Douze nouveaux films prendront l'affiche à Montréal la semaine prochaine. Dont cinq mercredi. Même si nous avons déjà célébré l'Action de grâce le mois dernier chez nous, notre saison cinématographique se colle plutôt à celle du calendrier américain.

Chez nos voisins du Sud, la «Thanksgiving» annonce la dernière ligne droite. Et entraîne avec elle son lot de productions plus artistiquement ambitieuses, destinées à séduire les membres des différentes associations professionnelles et de critiques. Cible privilégiée: les augustes académiciens.

Déjà, les publications spécialisées y vont de leurs prédictions en vue de la prochaine soirée des Oscars. Elles préparent le terrain en choisissant des oeuvres et des artisans qui, à leur avis, sont déjà dignes d'une nomination «assurée».

On peut sourire quand on voit apparaître dans ces listes des films que personne n'a encore vus (How Do You Know de James L. Brooks, True Grit des frères Coen), mais il reste que la plupart des films «oscarisables» ont déjà pris l'affiche en salle. Ou alors, certains d'entre eux ont été montrés dans différents festivals (Telluride, Toronto, New York, etc.). Pour l'instant, les trois leaders incontestables seraient The King's Speech de Tom Hooper (à l'affiche le 10 décembre), The Social Network de David Fincher et Inception de Christopher Nolan. Évidemment, on fait ses choux gras des «rivalités» qui pourraient survenir dans certaines catégories. Certains fantasment même déjà sur un nouveau match-revanche entre Annette Bening et Hilary Swank. La vedette de The Kids Are All Right a déjà vu la tête d'affiche de Conviction lui «ravir» l'Oscar à deux reprises.

Mais il y a encore bien loin de la coupe (de champagne) aux lèvres (lustrées de gloss). Même si la cérémonie se tiendra le 27 février, une semaine plus tôt que l'an dernier, l'Académie semble accuser un peu de retard sur son programme. À l'heure qu'il est, on ne sait même pas qui animera la soirée. Dans le Hollywood Reporter, on faisait remarquer cette semaine que cette annonce avait pourtant été faite au début du mois de novembre l'an dernier.

Comme le tandem Steve Martin - Alec Baldwin n'a pas obtenu le succès escompté, on aurait voulu se tourner de nouveau vers Hugh Jackman, remarquable dans ce rôle. Mais le suave acteur aurait décliné. Dans ces circonstances, le choix d'un animateur ou d'une animatrice revêt un caractère délicat. Les «valeurs sûres» (Allô? Billy Chrystal?) n'ont peut-être plus intérêt à remettre en jeu leur excellente réputation.

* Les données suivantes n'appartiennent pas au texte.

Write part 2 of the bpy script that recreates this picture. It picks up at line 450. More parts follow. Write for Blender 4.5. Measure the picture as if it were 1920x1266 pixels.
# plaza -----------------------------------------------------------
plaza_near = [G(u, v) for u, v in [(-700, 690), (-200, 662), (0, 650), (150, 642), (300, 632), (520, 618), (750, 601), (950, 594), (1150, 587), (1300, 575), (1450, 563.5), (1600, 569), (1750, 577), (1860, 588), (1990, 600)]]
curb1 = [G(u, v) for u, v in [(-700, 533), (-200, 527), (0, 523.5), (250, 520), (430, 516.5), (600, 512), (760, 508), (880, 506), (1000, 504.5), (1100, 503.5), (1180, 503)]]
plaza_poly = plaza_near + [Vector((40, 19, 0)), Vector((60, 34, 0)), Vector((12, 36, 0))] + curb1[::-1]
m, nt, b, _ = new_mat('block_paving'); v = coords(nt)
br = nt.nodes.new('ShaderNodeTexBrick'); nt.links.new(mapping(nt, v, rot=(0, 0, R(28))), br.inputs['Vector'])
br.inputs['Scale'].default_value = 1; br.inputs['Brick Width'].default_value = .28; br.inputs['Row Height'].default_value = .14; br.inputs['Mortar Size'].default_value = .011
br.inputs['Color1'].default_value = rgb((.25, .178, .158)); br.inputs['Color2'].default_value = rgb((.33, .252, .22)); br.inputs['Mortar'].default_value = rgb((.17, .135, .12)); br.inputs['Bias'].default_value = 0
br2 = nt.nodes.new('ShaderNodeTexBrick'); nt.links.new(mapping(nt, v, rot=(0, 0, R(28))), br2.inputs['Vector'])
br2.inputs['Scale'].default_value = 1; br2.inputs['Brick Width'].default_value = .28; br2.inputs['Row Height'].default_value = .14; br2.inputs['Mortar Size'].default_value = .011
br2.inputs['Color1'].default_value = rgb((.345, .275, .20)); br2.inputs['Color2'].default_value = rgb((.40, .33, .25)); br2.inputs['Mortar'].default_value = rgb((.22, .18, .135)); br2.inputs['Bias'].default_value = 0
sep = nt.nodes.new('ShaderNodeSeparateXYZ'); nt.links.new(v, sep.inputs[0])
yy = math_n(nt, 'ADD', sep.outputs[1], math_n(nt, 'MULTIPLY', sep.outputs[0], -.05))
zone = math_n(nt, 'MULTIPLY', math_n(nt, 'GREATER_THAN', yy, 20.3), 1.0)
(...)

De leur côté, les animateurs dotés d'un humour plus caustique (Chris Rock, John Stewart) ne font pas merveille dans un contexte où les cotes d'écoute accusent un net recul depuis quelques années. Cela dit, la cérémonie de l'an dernier, pendant laquelle The Hurt Locker l'a finalement emporté sur Avatar, a attiré un auditoire de 41,3 millions de téléspectateurs aux États-Unis, une augmentation de 14 % par rapport à l'année précédente. Ce qui laisse croire que la nature des films en lice a finalement bien plus à voir avec le succès de la soirée que la qualité de l'animation. Ou même du spectacle dans son ensemble.

Stratégie, stratégie...

Petite discussion cette semaine avec Guy A. Lepage par l'entremise de quelques gazouillis sur Twitter. La covedette de L'appât déplorait cette manie qu'ont les journaux d'annoncer des projets de films n'ayant pas encore obtenu de financement auprès des institutions. «C'est comme si je disais que j'espérais m'acheter une maison en 2012 si je la trouve et si je trouve l'argent!»

Il a raison. Sauf qu'il y a quelque part des gens bien informés qui fournissent ce type de nouvelles «en exclusivité» aux uns et aux autres. Et cela n'a rien d'innocent. En dévoilant publiquement ses intentions, un producteur bénéficie d'une visibilité médiatique qui, peut-être, mettra les décideurs dans de meilleures dispositions, particulièrement à l'égard de productions dont les visées commerciales sont clairement établies.

Est-ce que la stratégie fonctionne? Seuls ceux ayant pour mandat d'évaluer les différents projets pourraient répondre à cette question. Comme la technique est presque systématiquement utilisée par les sociétés de production, il y a tout lieu de croire que le taux de réussite doit être assez élevé. Mais pas toujours. En 2004, une conférence de presse avait été organisée pour annoncer un projet en attente de financement, une adaptation cinématographique de Putain, roman à succès de la regrettée Nelly Arcan. Six ans plus tard, on attend toujours.